As you can see, the number of features increases significantly when adding N-grams. This captures more context (e.g., distinguishing "lazy dog" from just "lazy" and "dog" appearing separately) but also increases the dimensionality of the feature space. This can make computation more expensive and sometimes requires more data to avoid overfitting.

Common practice involves using unigrams and bigrams (ngram_range=(1, 2)), and occasionally trigrams (ngram_range=(1, 3)), depending on the task and corpus size. You can limit the total number of features using the max_features parameter in TfidfVectorizer, which keeps only the top features ordered by term frequency across the corpus.

# Example: Limiting features while using bigrams
limited_ngram_vectorizer = TfidfVectorizer(ngram_range=(1, 2), max_features=20)
limited_ngram_matrix = limited_ngram_vectorizer.fit_transform(corpus)

print("\nShape with N-grams (1, 2) and max_features=20:", limited_ngram_matrix.shape)
# Output: Shape with N-grams (1, 2) and max_features=20: (4, 20)

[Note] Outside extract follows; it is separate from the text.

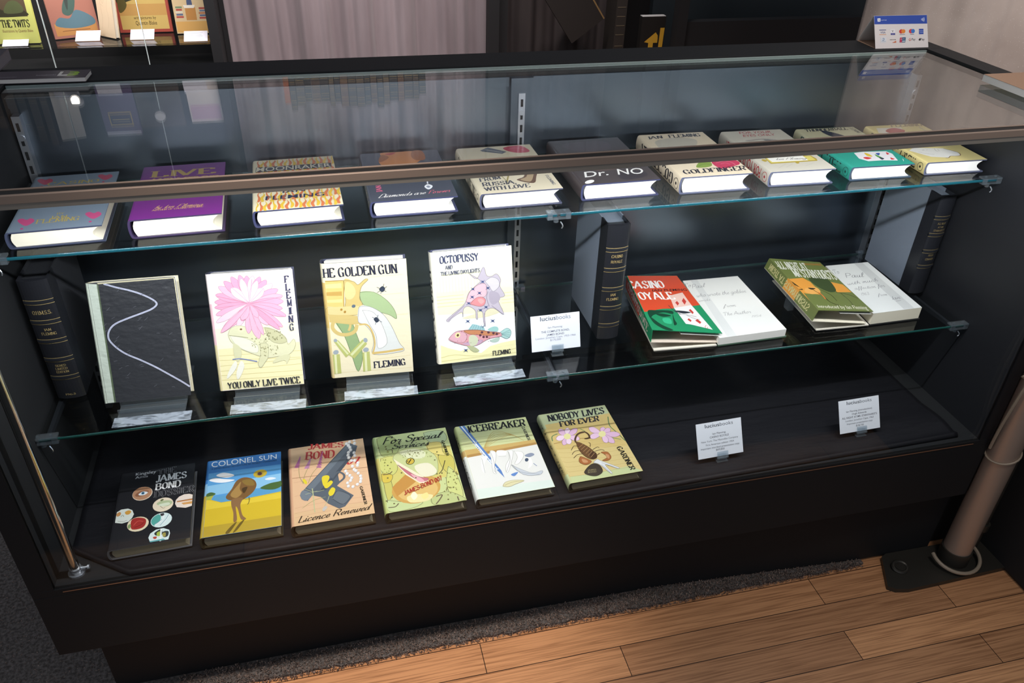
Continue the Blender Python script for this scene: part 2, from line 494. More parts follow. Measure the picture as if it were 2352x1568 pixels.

limited_features = limited_ngram_vectorizer.get_feature_names_out()
print("\nLimited Feature Set Sample:")
print(limited_features[:10]) # Show some of the selected top features

Summary

In this hands-on section, you learned how to:

1. Use scikit-learn's TfidfVectorizer to convert raw text documents into a numerical TF-IDF matrix.
2. Inspect the resulting sparse matrix and understand its dimensions and vocabulary.
3. Configure the vectorizer to include N-grams (like bigrams) to capture local word order using the ngram_range parameter.
4. Recognize the trade-off between context capture and dimensionality when using N-grams.
5. Optionally limit the number of features using max_features.

Generating meaningful numerical features like TF-IDF vectors, potentially enhanced with N-grams, is a fundamental step in preparing text data for machine learning models, which we will explore in the next chapter.